- Exercise goal
Give all the lines below again, exactly, with no pictures.

- Supplied data

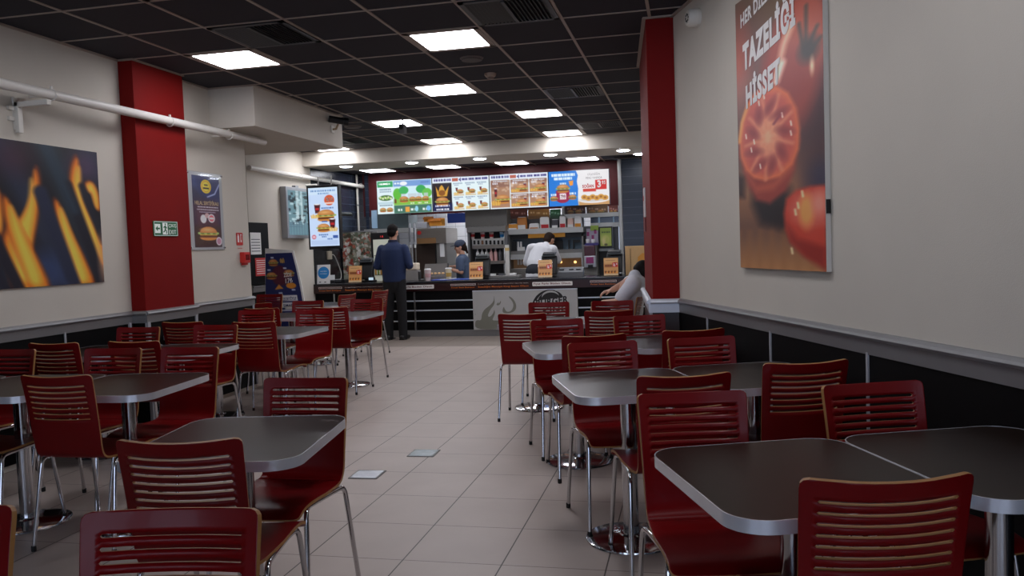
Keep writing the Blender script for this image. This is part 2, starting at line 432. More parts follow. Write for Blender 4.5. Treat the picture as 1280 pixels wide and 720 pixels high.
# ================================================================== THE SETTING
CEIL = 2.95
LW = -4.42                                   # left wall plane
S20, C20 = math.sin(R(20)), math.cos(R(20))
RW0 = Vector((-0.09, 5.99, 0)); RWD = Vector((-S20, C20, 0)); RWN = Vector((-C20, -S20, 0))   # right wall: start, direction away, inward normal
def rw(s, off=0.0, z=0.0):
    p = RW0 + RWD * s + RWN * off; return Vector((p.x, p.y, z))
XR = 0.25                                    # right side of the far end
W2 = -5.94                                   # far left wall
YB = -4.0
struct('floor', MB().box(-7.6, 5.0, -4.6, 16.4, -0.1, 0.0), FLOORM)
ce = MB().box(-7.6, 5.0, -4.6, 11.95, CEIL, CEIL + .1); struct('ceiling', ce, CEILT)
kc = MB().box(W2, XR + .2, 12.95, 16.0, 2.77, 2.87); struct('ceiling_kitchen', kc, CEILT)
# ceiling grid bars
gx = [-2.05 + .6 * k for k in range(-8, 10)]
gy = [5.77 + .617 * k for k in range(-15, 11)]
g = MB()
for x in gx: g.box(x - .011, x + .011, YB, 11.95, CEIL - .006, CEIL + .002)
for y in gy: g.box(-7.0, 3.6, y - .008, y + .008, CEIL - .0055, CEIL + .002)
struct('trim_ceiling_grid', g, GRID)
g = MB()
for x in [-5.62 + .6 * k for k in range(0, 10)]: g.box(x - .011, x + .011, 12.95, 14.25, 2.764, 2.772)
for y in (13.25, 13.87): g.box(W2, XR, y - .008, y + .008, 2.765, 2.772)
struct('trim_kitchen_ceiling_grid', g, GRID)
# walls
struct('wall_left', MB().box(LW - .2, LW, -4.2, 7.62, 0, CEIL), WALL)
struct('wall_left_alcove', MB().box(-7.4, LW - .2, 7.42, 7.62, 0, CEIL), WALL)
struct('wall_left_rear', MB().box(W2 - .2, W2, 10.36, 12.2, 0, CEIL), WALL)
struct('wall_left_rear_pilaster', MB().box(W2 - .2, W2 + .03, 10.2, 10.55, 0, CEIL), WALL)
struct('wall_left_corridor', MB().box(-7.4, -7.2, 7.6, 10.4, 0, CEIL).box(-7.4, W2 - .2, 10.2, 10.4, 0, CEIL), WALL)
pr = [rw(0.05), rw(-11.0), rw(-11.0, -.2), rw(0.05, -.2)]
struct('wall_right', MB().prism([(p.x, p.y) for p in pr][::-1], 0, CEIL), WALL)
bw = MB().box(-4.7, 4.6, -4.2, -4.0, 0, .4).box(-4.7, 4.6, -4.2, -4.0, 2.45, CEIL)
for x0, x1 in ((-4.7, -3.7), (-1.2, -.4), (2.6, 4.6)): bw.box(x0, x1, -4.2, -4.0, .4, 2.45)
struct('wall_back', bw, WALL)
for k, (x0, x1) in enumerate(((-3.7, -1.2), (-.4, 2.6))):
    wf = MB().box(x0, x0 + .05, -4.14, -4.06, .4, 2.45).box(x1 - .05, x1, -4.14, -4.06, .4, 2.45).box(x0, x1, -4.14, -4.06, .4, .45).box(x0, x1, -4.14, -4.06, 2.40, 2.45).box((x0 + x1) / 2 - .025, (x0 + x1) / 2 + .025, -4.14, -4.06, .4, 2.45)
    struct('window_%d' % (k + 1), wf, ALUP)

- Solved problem
Keep writing the Blender script for this image. This is part 2, starting at line 432. More parts follow. Write for Blender 4.5. Treat the picture as 1280 pixels wide and 720 pixels high.
# ================================================================== THE SETTING
CEIL = 2.95
LW = -4.42                                   # left wall plane
S20, C20 = math.sin(R(20)), math.cos(R(20))
RW0 = Vector((-0.09, 5.99, 0)); RWD = Vector((-S20, C20, 0)); RWN = Vector((-C20, -S20, 0))   # right wall: start, direction away, inward normal
def rw(s, off=0.0, z=0.0):
    p = RW0 + RWD * s + RWN * off; return Vector((p.x, p.y, z))
XR = 0.25                                    # right side of the far end
W2 = -5.94                                   # far left wall
YB = -4.0
struct('floor', MB().box(-7.6, 5.0, -4.6, 16.4, -0.1, 0.0), FLOORM)
ce = MB().box(-7.6, 5.0, -4.6, 11.95, CEIL, CEIL + .1); struct('ceiling', ce, CEILT)
kc = MB().box(W2, XR + .2, 12.95, 16.0, 2.77, 2.87); struct('ceiling_kitchen', kc, CEILT)
# ceiling grid bars
gx = [-2.05 + .6 * k for k in range(-8, 10)]
gy = [5.77 + .617 * k for k in range(-15, 11)]
g = MB()
for x in gx: g.box(x - .011, x + .011, YB, 11.95, CEIL - .006, CEIL + .002)
for y in gy: g.box(-7.0, 3.6, y - .008, y + .008, CEIL - .0055, CEIL + .002)
struct('trim_ceiling_grid', g, GRID)
g = MB()
for x in [-5.62 + .6 * k for k in range(0, 10)]: g.box(x - .011, x + .011, 12.95, 14.25, 2.764, 2.772)
for y in (13.25, 13.87): g.box(W2, XR, y - .008, y + .008, 2.765, 2.772)
struct('trim_kitchen_ceiling_grid', g, GRID)
# walls
struct('wall_left', MB().box(LW - .2, LW, -4.2, 7.62, 0, CEIL), WALL)
struct('wall_left_alcove', MB().box(-7.4, LW - .2, 7.42, 7.62, 0, CEIL), WALL)
struct('wall_left_rear', MB().box(W2 - .2, W2, 10.36, 12.2, 0, CEIL), WALL)
struct('wall_left_rear_pilaster', MB().box(W2 - .2, W2 + .03, 10.2, 10.55, 0, CEIL), WALL)
struct('wall_left_corridor', MB().box(-7.4, -7.2, 7.6, 10.4, 0, CEIL).box(-7.4, W2 - .2, 10.2, 10.4, 0, CEIL), WALL)
pr = [rw(0.05), rw(-11.0), rw(-11.0, -.2), rw(0.05, -.2)]
struct('wall_right', MB().prism([(p.x, p.y) for p in pr][::-1], 0, CEIL), WALL)
bw = MB().box(-4.7, 4.6, -4.2, -4.0, 0, .4).box(-4.7, 4.6, -4.2, -4.0, 2.45, CEIL)
for x0, x1 in ((-4.7, -3.7), (-1.2, -.4), (2.6, 4.6)): bw.box(x0, x1, -4.2, -4.0, .4, 2.45)
struct('wall_back', bw, WALL)
for k, (x0, x1) in enumerate(((-3.7, -1.2), (-.4, 2.6))):
    wf = MB().box(x0, x0 + .05, -4.14, -4.06, .4, 2.45).box(x1 - .05, x1, -4.14, -4.06, .4, 2.45).box(x0, x1, -4.14, -4.06, .4, .45).box(x0, x1, -4.14, -4.06, 2.40, 2.45).box((x0 + x1) / 2 - .025, (x0 + x1) / 2 + .025, -4.14, -4.06, .4, 2.45)
    struct('window_%d' % (k + 1), wf, ALUP)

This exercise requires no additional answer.